§ REQUIRED TASK
Take the lines from the top down to and including the one with "R=math.radians" and repeat them exactly. Omit images.

§ DATA BLOCK
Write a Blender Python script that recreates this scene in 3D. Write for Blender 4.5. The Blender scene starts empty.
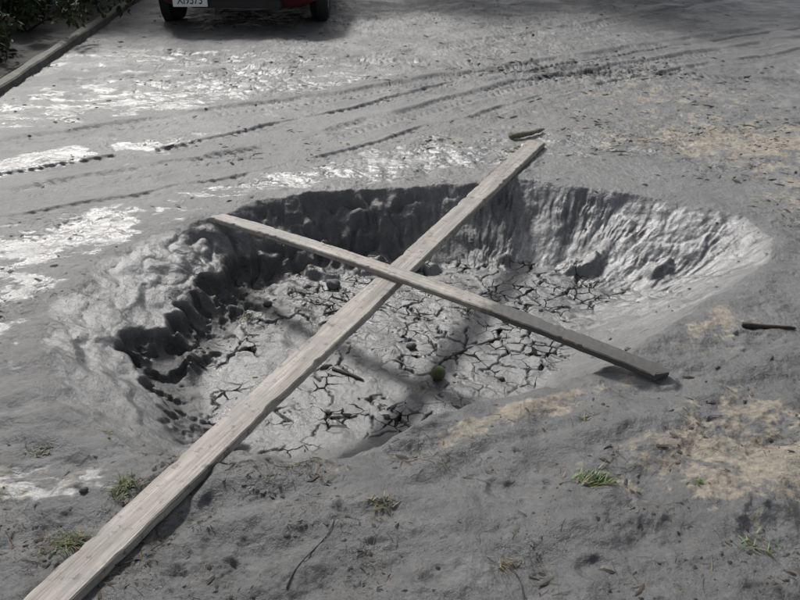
import bpy, math, numpy as np, random
from mathutils import Vector, Matrix
rng=np.random.default_rng(7); random.seed(7)
scene=bpy.context.scene
R=math.radians

# ------------------------------------------------------------ noise helpers
_tab=rng.random(4096)*2*np.pi
_gx=np.cos(_tab).astype(np.float32); _gy=np.sin(_tab).astype(np.float32)
def _h(ix,iy,seed):
    h=(ix.astype(np.int64)*374761393+iy.astype(np.int64)*668265263+seed*974634777)&0xFFFFFFFF
    h=((h^(h>>13))*1274126177)&0xFFFFFFFF
    return (h^(h>>16))
def pn(x,y,seed=0):
    xi=np.floor(x); yi=np.floor(y); fx=(x-xi).astype(np.float32); fy=(y-yi).astype(np.float32)
    xi=xi.astype(np.int64); yi=yi.astype(np.int64)
    u=fx*fx*fx*(fx*(fx*6-15)+10); v=fy*fy*fy*(fy*(fy*6-15)+10)
    def g(dx,dy):
        k=_h(xi+dx,yi+dy,seed)&4095
        return _gx[k]*(fx-dx)+_gy[k]*(fy-dy)
    a=g(0,0);b=g(1,0);c=g(0,1);d=g(1,1)
    return ((a+(b-a)*u)+((c+(d-c)*u)-(a+(b-a)*u))*v)*1.5
def fbm(x,y,s,o=4,seed=0,gain=.5):
    r=0;a=1;t=0
    for i in range(o):
        r=r+a*pn(x/s+i*17.3,y/s-i*9.1,seed+i); t+=a; a*=gain; s=s/2.03
    return r/t*1.5
def sm(t):
    t=np.clip(t,0,1); return t*t*(3-2*t)
def band(t,a,b): return sm((t-a)/(b-a))
def segdist(x,y,P,closed=False):
    P=np.array(P,float); n=len(P); best=np.full(x.shape,1e9); sb=np.zeros(x.shape); sg=np.zeros(x.shape); acc=0
    for i in range(n if closed else n-1):
        a=P[i]; b=P[(i+1)%n]; e=b-a; L=np.hypot(*e)
        t=np.clip(((x-a[0])*e[0]+(y-a[1])*e[1])/L**2,0,1)
        dx=x-a[0]-t*e[0]; dy=y-a[1]-t*e[1]; d=np.hypot(dx,dy)
        m=d<best; best=np.where(m,d,best); sb=np.where(m,acc+t*L,sb)
        sg=np.where(m,np.sign(e[0]*dy-e[1]*dx),sg); acc+=L
    return best,sb,sg
def inside(x,y,P):
    r=np.zeros(x.shape,bool); n=len(P)
    for i in range(n):
        x1,y1=P[i][0],P[i][1]; x2,y2=P[(i+1)%n][0],P[(i+1)%n][1]
        if y1==y2: continue
        c=((y1>y)!=(y2>y))&(x<(x2-x1)*(y-y1)/(y2-y1)+x1); r^=c
    return r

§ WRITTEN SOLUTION
Write a Blender Python script that recreates this scene in 3D. Write for Blender 4.5. The Blender scene starts empty.
import bpy, math, numpy as np, random
from mathutils import Vector, Matrix
rng=np.random.default_rng(7); random.seed(7)
scene=bpy.context.scene
R=math.radians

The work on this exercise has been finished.